7Dewijl gijlieden vreemden hebt ingebracht, onbesnedenen van hart en onbesnedenen van vlees, om in Mijn heiligdom te zijn, om dat te ontheiligen, te weten Mijn huis; als gij Mijn brood, het vette en het bloed offerdet, en zij Mijn verbond verbraken, nevens al uw gruwelen.

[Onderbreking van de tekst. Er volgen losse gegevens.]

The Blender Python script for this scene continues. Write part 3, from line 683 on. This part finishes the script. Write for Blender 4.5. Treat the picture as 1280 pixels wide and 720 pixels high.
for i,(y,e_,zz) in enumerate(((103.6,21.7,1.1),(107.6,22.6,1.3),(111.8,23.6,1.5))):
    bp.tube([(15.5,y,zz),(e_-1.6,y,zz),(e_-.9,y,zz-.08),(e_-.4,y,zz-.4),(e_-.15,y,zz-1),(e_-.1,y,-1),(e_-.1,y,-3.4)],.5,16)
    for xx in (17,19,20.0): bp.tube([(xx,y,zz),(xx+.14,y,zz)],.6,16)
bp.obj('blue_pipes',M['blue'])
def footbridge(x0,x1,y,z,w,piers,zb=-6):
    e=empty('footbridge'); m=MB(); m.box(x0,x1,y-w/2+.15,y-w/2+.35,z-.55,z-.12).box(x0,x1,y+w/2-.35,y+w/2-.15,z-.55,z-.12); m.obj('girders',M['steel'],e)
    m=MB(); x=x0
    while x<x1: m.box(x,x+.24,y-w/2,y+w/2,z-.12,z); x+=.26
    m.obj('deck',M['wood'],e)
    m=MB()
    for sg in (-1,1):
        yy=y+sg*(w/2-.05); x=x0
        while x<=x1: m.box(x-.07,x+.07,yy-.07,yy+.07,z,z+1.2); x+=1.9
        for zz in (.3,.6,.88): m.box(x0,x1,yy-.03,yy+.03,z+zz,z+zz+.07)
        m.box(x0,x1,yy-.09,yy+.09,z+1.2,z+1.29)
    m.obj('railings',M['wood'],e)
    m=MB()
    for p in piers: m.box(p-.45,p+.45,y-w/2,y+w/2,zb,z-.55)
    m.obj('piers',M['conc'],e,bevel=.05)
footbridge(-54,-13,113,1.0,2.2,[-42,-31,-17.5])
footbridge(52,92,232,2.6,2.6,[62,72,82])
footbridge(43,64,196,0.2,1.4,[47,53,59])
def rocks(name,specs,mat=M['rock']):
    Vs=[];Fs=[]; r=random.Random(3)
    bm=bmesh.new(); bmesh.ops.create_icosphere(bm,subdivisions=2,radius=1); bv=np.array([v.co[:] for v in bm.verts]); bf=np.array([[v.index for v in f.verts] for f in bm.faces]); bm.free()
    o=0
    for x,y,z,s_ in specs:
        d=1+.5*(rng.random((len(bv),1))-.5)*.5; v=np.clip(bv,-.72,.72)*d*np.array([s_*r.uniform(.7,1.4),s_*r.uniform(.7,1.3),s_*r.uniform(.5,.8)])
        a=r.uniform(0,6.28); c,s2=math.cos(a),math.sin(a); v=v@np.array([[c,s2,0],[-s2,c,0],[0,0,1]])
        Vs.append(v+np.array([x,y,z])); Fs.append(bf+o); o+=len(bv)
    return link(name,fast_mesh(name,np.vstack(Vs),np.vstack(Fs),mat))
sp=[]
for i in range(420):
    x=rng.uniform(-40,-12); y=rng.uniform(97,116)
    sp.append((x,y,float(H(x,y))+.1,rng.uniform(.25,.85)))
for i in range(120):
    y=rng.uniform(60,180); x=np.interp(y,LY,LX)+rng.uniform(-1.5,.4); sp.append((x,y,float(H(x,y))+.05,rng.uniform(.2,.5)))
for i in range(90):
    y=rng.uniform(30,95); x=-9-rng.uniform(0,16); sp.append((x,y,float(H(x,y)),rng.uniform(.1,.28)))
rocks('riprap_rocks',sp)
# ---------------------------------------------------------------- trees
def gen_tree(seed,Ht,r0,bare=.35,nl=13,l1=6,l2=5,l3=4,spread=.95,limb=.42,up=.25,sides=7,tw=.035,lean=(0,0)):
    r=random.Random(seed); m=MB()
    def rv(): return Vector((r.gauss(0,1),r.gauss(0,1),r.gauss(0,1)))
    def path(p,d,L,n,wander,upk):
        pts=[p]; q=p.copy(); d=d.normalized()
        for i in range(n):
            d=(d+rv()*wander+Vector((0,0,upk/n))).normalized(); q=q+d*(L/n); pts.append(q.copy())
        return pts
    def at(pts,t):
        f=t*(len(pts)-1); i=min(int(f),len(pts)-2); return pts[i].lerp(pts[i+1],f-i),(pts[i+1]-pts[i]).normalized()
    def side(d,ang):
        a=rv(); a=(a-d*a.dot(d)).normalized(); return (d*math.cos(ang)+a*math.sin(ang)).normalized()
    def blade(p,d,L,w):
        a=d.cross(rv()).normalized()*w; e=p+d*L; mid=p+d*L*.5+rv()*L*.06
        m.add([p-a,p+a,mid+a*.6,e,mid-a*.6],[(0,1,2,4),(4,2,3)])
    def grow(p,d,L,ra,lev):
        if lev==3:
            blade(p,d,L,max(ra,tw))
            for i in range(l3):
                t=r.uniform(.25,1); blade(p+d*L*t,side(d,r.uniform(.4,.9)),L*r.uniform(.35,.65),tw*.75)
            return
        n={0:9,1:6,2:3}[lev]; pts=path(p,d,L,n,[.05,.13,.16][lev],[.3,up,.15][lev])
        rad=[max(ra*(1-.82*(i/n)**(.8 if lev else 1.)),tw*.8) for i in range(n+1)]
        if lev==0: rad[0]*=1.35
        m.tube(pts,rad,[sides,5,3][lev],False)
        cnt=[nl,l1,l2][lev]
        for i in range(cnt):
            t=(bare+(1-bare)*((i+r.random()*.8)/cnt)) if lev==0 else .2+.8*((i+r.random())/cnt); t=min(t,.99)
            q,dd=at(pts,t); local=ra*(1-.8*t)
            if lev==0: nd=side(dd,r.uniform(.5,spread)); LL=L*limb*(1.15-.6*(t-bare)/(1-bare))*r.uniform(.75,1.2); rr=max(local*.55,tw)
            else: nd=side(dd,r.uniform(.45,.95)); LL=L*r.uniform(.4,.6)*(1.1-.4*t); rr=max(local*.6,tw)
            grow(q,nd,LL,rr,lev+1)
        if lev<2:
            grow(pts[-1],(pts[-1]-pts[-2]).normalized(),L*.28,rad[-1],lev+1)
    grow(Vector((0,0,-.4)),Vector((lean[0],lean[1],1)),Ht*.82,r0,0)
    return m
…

 vreemden hebt ingebracht, Hebreeuws, kinderen of zonen van den vreemden of uitlandsen; dat is die geen Israëlieten, noch Gods bondgenoten, noch leden van zijn volk waren; zie 2Sa 22:45 , met de aantekening. Alzo vs.9, of, die niet van het priesterlijk geslacht waren, gelijk Lev 22:10 ; [zie de aantekening aldaar] en daarenboven goddeloos, gelijk volgt.
,
 onbesnedenen van vlees, Dit nemen enigen als twee soorten van onduchtige bedienaars van het heiligdom, zijnde sommigen Israëlieten, maar goddeloos, anderen uitlanders en geen Israëlieten, gans vreemd van God en zijn volk. Anderen verstaan hier zodanigen, die noch van binnen enige godzaligheid hadden, noch van buiten enigen schijn daarvan, zijnde goddeloos van hart en wandel; zie Deu 10:16 ; Jer 4:4 , en Jer 9:25-26 , met de aantekening.
,
 ontheiligen, Door hunne onwaardigheid, afgoderijen, bijgelovigheden en menselijke inzettingen; vergelijk 2Ki 23:5 ; 2Ch 34:5 , en boven Eze 43:7-8 , met de aantekening.
,
 brood, Dat is, spijs. Versta, het geofferde; zie Lev 3:11 , en Lev 21:8 ; Num 28:2 ; Mal 1:12 .
,
 vet en het bloed offerdet, Vergelijk onder vs.15, en Lev 3:16-17 ; maar dit hadden zij geofferd door onwettelijke en goddeloze priesters.
,
 zij Mijn verbond verbraken, De vreemde priesters, doende tegen al mijne ordinantiën, en alzo het verbond van het priesterdom inbrekende en vernietigende.
,
 uw gruwelen Boven de andere gruwelen die gij zelf bedreeft; anders: om, ter oorzaak van, vermits, enz.